[Description of the task] Report how many lines contain "picture"; state the number and nothing else.

>> begin Material provided

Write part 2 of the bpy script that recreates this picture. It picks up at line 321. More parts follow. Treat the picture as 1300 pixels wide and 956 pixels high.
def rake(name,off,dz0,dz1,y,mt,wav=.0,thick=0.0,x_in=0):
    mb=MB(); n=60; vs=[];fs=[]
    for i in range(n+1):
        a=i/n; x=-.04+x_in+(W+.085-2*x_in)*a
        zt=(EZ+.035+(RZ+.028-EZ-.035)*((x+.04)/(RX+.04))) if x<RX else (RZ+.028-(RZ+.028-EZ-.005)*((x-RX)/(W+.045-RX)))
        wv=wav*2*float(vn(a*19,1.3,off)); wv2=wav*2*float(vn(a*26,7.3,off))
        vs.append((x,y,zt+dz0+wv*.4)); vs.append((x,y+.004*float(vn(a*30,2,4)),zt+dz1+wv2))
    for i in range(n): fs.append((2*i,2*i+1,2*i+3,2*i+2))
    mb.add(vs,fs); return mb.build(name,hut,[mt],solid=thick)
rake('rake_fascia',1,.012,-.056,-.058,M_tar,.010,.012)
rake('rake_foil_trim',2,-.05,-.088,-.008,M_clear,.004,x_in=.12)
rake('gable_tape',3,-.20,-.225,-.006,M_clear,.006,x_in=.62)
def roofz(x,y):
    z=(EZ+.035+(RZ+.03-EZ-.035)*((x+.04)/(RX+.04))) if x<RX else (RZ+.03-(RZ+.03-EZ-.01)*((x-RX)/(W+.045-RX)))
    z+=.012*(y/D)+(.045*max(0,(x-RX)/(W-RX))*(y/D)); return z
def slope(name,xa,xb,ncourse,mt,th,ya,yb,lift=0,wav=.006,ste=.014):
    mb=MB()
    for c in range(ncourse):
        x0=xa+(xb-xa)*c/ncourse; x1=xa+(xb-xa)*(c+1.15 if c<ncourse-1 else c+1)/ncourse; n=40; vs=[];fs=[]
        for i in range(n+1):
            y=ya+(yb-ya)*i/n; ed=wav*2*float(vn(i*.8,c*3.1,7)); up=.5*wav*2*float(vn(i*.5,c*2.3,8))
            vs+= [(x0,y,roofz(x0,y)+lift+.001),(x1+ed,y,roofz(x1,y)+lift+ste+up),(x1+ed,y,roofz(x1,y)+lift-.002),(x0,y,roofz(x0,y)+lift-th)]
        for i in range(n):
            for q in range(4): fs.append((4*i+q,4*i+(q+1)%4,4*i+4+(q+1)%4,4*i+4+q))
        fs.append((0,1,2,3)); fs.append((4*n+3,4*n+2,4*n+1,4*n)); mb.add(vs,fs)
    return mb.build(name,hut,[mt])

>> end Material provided
>> begin Material provided

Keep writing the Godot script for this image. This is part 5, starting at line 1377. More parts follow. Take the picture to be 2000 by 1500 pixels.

>> end Material provided

[Output] 2